Hayırlı Ramazanlar sevgili okuyucular. Bugün sizlere mübarek Ramazan ayının gelmesi ile birlikte pastane raflarında görmeye başladığımız güllaçla ilgili bilgiler vermek istiyorum.
Az bir malzeme kullanılmasına rağmen damaklarda eşsiz bir tat bırakan güllaç, yılın bir ayı kendini gösterip daha sonra saklanıyor. Güllaç, Osmanlı İmparatorluğu döneminden beri Türk mutfağında yapılan geleneksel bir tatlıdır. Tarihi hakkında kesin bilgiler bulunmamakla birlikte, Osmanlı döneminde saray mutfağından halk mutfağına yayıldığı düşünülmektedir. Güllaç kelimesi, Farsça "gül" anlamına gelen "gol" kelimesinden türetilmiştir. Bu isim, tatlıya eklenen gül suyundan kaynaklanmaktadır. Güllaç yapımında kullanılan güllaç yaprakları ise, suyla karıştırılan mısır nişastası ve unun tavada pişirildikten sonra kurutulmasıyla elde ediliyor. Güllaç, Ramazan ayında oruç tutanların tercih ettiği hafif ve serinletici bir tatlı olarak popüler hale gelmiştir. Ayrıca özel günlerde, düğünlerde ve bayramlarda da sıkça tüketilir.

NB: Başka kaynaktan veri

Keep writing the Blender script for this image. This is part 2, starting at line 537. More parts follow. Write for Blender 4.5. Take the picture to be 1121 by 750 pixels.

Günümüzde güllaç, Türkiye'nin yanı sıra diğer Orta Doğu ülkelerinde de tüketilmekte ve farklı varyasyonları yapılmaktadır. Birçok kişi güllacı severek yese de çoğu kişi de güllacın içine gül suyunun eklenmesinden dolayı bu lezzeti tercih etmiyor. Güllaç yapımında gül suyu kullanılır. Güllaç, süt ve güllaç yaprakları gibi temel malzemelerin yanı sıra şeker ve gül suyu gibi diğer malzemelerle de tatlandırılır. Gül suyu, güllaça karakteristik lezzetini ve hoş kokusunu veren önemli bir bileşendir.
Gül suyu, gül yapraklarından elde edilir ve Türk mutfağında yaygın olarak kullanılır. Güllaç haricinde, tatlıların, şerbetlerin, içeceklerin ve parfümlerin yapımında da kullanılır. Gül suyu, güllaçta kullanılan diğer malzemelerle birlikte tatlıyı hafif ve serinletici bir lezzetle buluşturur.